Sunday we were beat. We ended up taking a day off. I got up early and headed to a local church. It was fun to see another church with their music, style, perspective etc. I really enjoyed it and could see their heart for people on the mountain. I hope they are blessed. The whole experience got my heart pumping and my mind moving towards ministry again. I have always been one who is drawn to extreme sports and especially those who do them and wanting them to know Christ. Mostly because being an adrenaline junkie myself, I see how addictive that lifestyle is and how, if I did not have the Lord, I would be totally messed up in my life looking, searching, craving the next high. Most find it in these types of sports weather snowboarding or Mt biking, but when off the mountain they tend to fill it with drugs, alcohol and sex. My heart breaks for them as the Lord fills these holes and helps the balance in my life. I desire to share that with others. I have been without that ministry for some time now. Hope to someday enter that type of again. The speaker that morning was one who started the church up there called Whistler Community Church. He had moved to Whistler in the 70’s. He was working one day and a coworker asked him why he was there to which he replied for the skiing, drugs and sex. He then asked his coworker the same question to which she replied to share Jesus with others. She then invited him to a midweek bible study and shortly after that he accepted Christ into his heart. It was an awesome reminder of how “simple” it can be. I have a new prayer and focus because of that simple story. We will see how the Lord answers it.
The rest of Sunday was spent at Lost Lake.
Not really in the water though as the lake is filled from snow runoff. Makes you cry like a girl if you get in. So we were on the beach just talking. It was good as there was a lot of “skin” displayed by others I had the chance to be different. I think as the time went on the boys have noticed my lifestyle and how I do not partake in going out at night to clubs with them, getting drunk, and not looking at women. This was made evident by one of the guys asking “so Drew how’s married life?” I replied with “is this a reminder for me or for you to stay accountable to our women back home?” to which he replied “both!” This opened the door later to talk about marriage and how it’s a blessing and a curse depending on how you look at it. I really got to share my heart on marriage and how it is so much more then the world views it. I did not get spiritual even though I wanted to, but did not hear the Lords leading into it, but I believe it really did show Christ without using words as my description of marriage is one that is found in the example of how our relationship is with Christ. I believe this really has served to open the hearts of my friends. I look forward to seeing how God uses these interactions. I just pray that I am a good tool for him.

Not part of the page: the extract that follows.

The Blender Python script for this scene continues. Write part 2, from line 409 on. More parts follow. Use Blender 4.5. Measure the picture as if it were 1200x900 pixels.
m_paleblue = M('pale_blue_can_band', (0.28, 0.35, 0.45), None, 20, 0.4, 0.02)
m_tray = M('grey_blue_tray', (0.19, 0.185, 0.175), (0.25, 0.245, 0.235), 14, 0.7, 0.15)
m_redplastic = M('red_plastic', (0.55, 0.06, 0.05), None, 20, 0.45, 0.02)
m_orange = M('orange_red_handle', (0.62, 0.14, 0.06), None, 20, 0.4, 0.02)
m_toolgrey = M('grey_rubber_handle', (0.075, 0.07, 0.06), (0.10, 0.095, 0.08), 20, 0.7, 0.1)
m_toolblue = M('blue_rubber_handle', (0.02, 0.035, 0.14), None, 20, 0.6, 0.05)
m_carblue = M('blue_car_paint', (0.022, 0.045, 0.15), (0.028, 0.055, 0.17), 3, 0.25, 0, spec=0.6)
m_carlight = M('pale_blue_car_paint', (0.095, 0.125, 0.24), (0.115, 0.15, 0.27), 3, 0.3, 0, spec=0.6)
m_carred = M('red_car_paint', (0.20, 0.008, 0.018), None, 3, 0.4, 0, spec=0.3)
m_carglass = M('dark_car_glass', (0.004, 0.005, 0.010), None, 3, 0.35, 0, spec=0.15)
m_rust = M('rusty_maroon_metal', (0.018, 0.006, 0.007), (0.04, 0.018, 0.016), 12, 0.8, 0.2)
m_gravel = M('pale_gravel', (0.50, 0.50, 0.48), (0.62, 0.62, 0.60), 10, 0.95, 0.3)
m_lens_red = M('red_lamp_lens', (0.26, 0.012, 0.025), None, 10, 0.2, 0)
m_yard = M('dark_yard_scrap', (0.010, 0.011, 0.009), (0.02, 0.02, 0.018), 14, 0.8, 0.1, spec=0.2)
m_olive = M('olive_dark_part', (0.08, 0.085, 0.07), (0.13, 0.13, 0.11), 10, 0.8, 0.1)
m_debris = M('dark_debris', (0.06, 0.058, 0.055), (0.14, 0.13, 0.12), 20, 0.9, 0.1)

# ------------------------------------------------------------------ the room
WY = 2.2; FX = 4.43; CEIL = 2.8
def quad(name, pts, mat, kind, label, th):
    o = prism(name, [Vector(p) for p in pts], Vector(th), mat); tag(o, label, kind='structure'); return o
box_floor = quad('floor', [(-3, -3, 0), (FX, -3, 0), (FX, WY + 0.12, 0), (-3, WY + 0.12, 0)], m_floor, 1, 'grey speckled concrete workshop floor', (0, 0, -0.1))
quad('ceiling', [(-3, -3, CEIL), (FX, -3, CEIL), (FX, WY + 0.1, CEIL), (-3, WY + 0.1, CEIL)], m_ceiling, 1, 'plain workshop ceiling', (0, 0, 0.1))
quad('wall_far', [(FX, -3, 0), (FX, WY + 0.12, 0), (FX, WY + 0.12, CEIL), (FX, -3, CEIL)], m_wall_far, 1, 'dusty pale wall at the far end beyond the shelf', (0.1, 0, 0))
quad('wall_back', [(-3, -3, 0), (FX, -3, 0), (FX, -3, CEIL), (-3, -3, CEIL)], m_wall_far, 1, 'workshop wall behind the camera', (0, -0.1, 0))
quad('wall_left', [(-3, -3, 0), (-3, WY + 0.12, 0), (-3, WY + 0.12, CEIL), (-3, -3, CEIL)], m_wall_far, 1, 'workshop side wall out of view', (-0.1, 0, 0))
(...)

Which leads me to my time in the word this past week. Went through 1st Peter during this time and really enjoyed it. Was encouraged and strengthen by the words, the discipline and prayed that I would have a hunger for truth. My goal and prayer is to continue in this practice while back here and to really strengthen my walk with the Lord. I have been convicted as of late of how am I to know Him if I am not spending time with Him. I have known this and have not been doing this, but really have taken a proactive step to pursue the Father now. I have needed a little help though and my prayer has been that he creates a hunger in me to do so. I believe he has been doing this and I hope it continues till I die. (after a long and fruitful life I hope!)

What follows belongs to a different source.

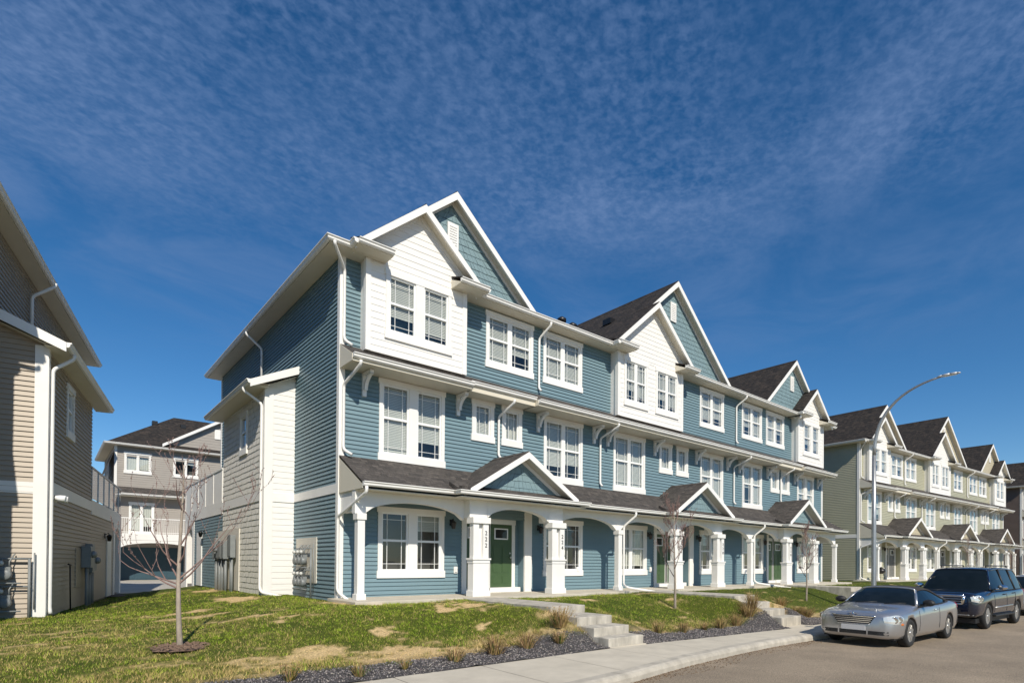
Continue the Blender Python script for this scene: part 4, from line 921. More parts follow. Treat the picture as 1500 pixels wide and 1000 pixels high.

Monday! Well Monday was our last day on the hill. At this time in our trip I was sore, beat up, scratched up, but really had not taken any falls. Which, was now my fear on the last day. 90% of accidents in sports of this nature have taken place on the last day or the last run. When your beat up, but you want one more run. Knowing this I was pretty proactive in keeping to what I already knew trail wise. We took a few runs down A-Line which is a pretty fast, crazy black diamond trail
that many get hurt on, but by this time I already knew it and had ridden it over and over again so I was confident and did just fine. We then proceeded to head up to the peak of the mountain for another black diamond run. Once at the top though a couple of the guys wanted to do Goats Gully
(a double black diamond trail) instead of the trail we had been riding called Freight Train. I did not really want to do this as I was tired and afraid of the statistic stated above. When asking what the trail was like they said it was really rocky and full of roots. Real technical trail so it’s slow. I thought “slow” and agreed to the trail thinking that if its slow then I can proceed with caution and if it’s too much walk my bike down the nasty parts. Well, it was sort of slow, but really you want to maintain a speed so that you can actually get over the rocks which were like 2 foot boulders everywhere and the roots that were like train tracks waiting to introduce you to the ground.

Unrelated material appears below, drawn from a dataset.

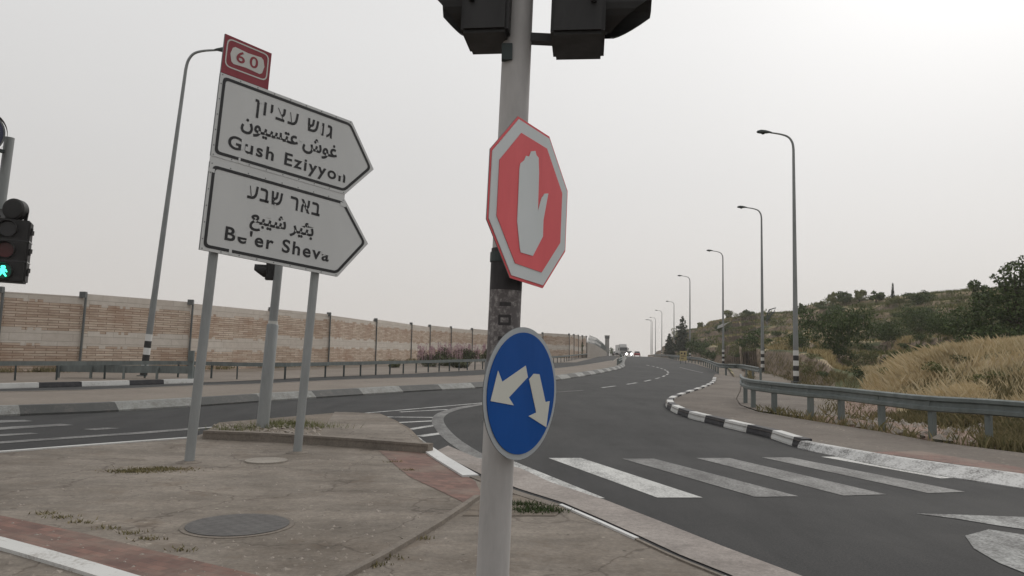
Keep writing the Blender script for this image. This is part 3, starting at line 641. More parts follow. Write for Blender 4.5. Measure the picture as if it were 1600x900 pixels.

This said. I met the ground 3 times. Won’t go into detail and nothing broken, but sure am feeling it this morning. I have ace bandages tightly wrapped around both wrists. I have learned in my life of these sports to tuck and roll, but the one that got me was in a place where it was just a blunt stop where you could not roll out if you wanted to resulting in my arms taking the force. I am ok though.
Packing up and a trip back home on Tuesday. It was hard to leave, but good to go. Good trip home with no incidents and great conversations. Happy to see my beautiful wife and stinky dog once again. Now back to the grind dreaming of next year’s trip already.
In the words of Lloyd Christmas: “Goodbye My Love”




Cool post, Drew! I enjoyed reading this. I’m excited to hear in the coming months what ministry God is going to give you in extreme sports. I too am learning the ole lesson again about being in the Word.
The other day I was thinking qabout Deb Peek and what she taught me and one of the things was how she lived her life…..most people take their life as a whole and figure out how to fit God into different areas, but she lived for God and then figured out how to fit life into Who He was in her. Not sure if that makes sense how I said it, but it really moved me to do the same.
Anyway, keep up the posting! _m
Good point Mo. I am working on that as well as I have seen it through some lives up here. Keep me posted on any insight in your journey.